* TASK BRIEF *
What do the lines from the top of the data through the line with "R = math.radians" say? Quote them exactly and include both ends.

##### MATERIAL PROVIDED #####

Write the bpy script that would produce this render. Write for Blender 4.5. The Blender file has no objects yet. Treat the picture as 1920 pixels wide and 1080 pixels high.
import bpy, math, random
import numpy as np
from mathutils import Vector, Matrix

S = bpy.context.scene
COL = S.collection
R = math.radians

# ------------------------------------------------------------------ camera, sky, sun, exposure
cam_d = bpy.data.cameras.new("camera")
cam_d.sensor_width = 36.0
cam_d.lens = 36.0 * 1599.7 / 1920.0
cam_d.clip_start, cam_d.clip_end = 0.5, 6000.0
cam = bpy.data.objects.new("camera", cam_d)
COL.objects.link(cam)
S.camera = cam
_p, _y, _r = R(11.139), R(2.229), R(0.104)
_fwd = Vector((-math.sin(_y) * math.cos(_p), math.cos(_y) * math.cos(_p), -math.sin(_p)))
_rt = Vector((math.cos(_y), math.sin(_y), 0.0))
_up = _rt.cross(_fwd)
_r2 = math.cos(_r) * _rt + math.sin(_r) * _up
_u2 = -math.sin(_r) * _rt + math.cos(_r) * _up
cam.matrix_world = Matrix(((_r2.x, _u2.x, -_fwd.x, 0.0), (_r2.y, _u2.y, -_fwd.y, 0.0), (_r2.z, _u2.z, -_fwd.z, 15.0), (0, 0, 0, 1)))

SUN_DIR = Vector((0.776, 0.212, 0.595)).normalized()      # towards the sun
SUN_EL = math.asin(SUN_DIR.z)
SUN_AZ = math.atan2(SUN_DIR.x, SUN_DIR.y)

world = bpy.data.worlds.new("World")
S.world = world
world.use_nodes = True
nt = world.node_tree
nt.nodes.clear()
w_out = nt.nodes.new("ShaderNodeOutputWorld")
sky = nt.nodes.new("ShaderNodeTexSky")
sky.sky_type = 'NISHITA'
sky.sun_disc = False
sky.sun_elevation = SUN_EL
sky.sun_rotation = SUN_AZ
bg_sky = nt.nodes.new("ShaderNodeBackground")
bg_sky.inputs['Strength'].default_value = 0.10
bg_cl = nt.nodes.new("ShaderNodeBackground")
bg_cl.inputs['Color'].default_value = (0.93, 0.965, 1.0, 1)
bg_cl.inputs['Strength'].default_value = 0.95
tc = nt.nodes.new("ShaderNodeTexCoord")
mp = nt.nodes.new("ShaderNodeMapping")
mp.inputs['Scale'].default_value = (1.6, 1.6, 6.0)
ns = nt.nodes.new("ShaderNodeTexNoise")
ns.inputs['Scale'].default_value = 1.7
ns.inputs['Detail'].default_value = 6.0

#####

* REPLY TO THE TASK *
Write the bpy script that would produce this render. Write for Blender 4.5. The Blender file has no objects yet. Treat the picture as 1920 pixels wide and 1080 pixels high.
import bpy, math, random
import numpy as np
from mathutils import Vector, Matrix

S = bpy.context.scene
COL = S.collection
R = math.radians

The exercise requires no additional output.